May 22, 2013 6:55 am

agricultural economist says:
May 22, 2013 at 3:27 am
This means that you really have to look at such models in detail to be able to fundamentally criticize them.
====
a mathematician says otherwise. looking at the details is a fools errand when it comes to validating complex models. you will miss the forest for the trees.
there are very simple tests based on the use of “hidden data” – data that is kept hidden from both the model builders and the model itself – that can be used to test the skill of any complex model. if the model cannot predict the hidden data better than chance it has no skill, regardless of what the model details may be telling you.

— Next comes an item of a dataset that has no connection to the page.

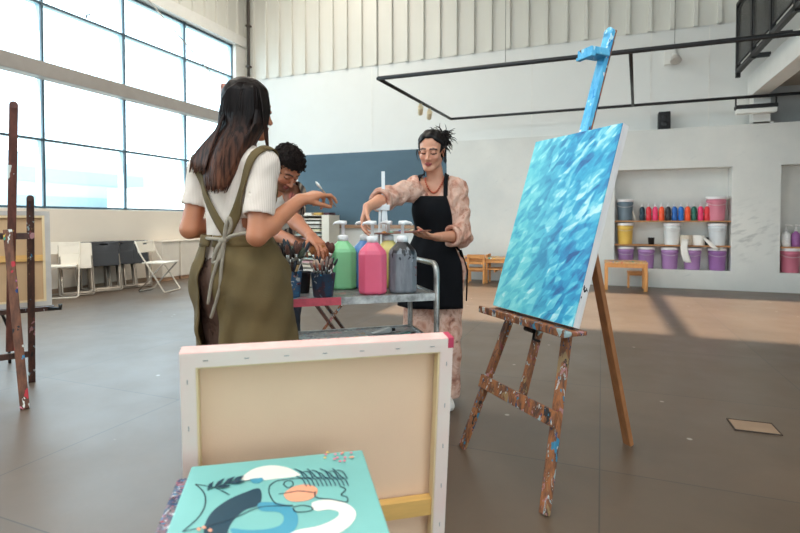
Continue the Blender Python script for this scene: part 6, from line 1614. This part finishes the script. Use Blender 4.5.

where the model builders go off the rails is in assuming that the model are predicting the future. They are almost certainly not, because predicting the future is quite a complex problem. what the models are almost certainly predicting is what the model builders believe the future will be. this is a much simpler problem because the model builders will tell you what they believe the future will be if you ask them.
and this is what the models are doing when they print out a projection. they are asking the model builders “is this correct? is this what you believe?” if it is, if the answer is “yes” then the model builders will leave the model as is. if the model builders say “no”, then the models builders will change the model. in this fashion the models are always asking the model builders what they believe to be correct.